Google/Wikipedia/Reddit are on the case. For any bill to pass, it’ll require a substantial rewrite.

And the internet doth clap. And the YouTube did rejoice. And the minstrels were eaten.

RIAA can have their lobbyists, and the tentpoles of the internet is going to have their eyeballs all over their asses after this particular shenanigan. Perhaps some measure can be put in place that will make sense and not cock-block the internet at large. But eventually Big Media has to adapt to the post-internet world, not the other way around. They’re just wasting their energy, annoying their consumers, and filling the pockets of politicians.

For them, it comes down to money. For the internet and its users it comes down to vigilance and tenacity. I’ll stake my bet with the latter.

Chris Dodd is shocked, shocked that his coin-operated politicians didn’t stay bought when the heat was on, and he’s getting all pissy about it.

Apparently, nobody ever explained one of the rules of politics – if you can’t take their money, drink their whisky, screw their hookers, and still vote against them, you don’t belong in the legislature.

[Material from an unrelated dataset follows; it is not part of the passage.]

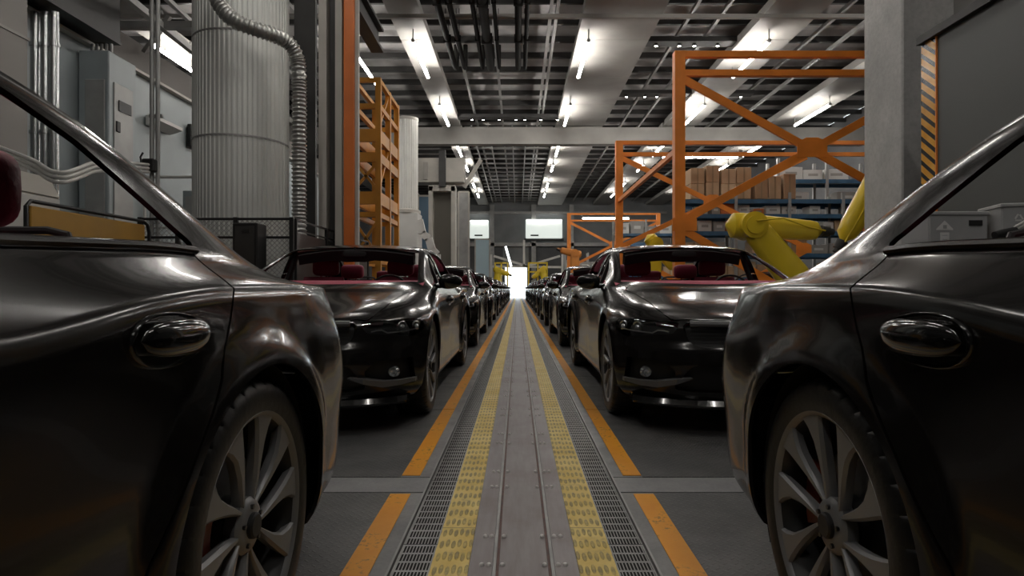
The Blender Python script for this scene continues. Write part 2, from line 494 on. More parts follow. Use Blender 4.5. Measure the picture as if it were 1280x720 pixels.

Looks like the ESA has (finally) officially withdrawn its support for SOPA (I guess having the majority of the companies it purports to represent pulling support helped), which is funny considering how much they sang its praises earlier this month.

I like to think Penny Arcade pointing out the slight problem of game companies “individually hating SOPA, but collectively thinking it’s awesome” played a part as well.

13 million messages is what did the trick. In the US, Arab Spring appears to be just around the corner. Bout damn time.

Chris Dodd, president of MPAA hits back with the following:

“Candidly, those who count on quote ‘Hollywood’ for support need to understand that this industry is watching very carefully who’s going to stand up for them when their job is at stake. Don’t ask me to write a check for you when you think your job is at risk and then don’t pay any attention to me when my job is at stake.”

Dodd continued:

“I would caution people don’t make the assumption that because the quote ‘Hollywood community’ has been historically supportive of Democrats, which they have, don’t make the false assumptions this year that because we did it in years past, we will do it this year… These issues before us- this is the only issue that goes right to the heart of this industry.”

Is that just me or that sounds dangerously close to bribery? Pass the law I paid you for or the check stops coming. I thought campaign weren’t suppose to have string attached as to not undermine the whole point of democracy. Am i missing something here?

shrug Dodd is just acknowledging what’s been true for decades.

The White House is being petitioned to investigate whether Dodd crossed the line. At the very least, he danced a lot closer to it than lobbyists generally dare to go.

Obama cans SOPA/PIPA but signs ACTA. Why?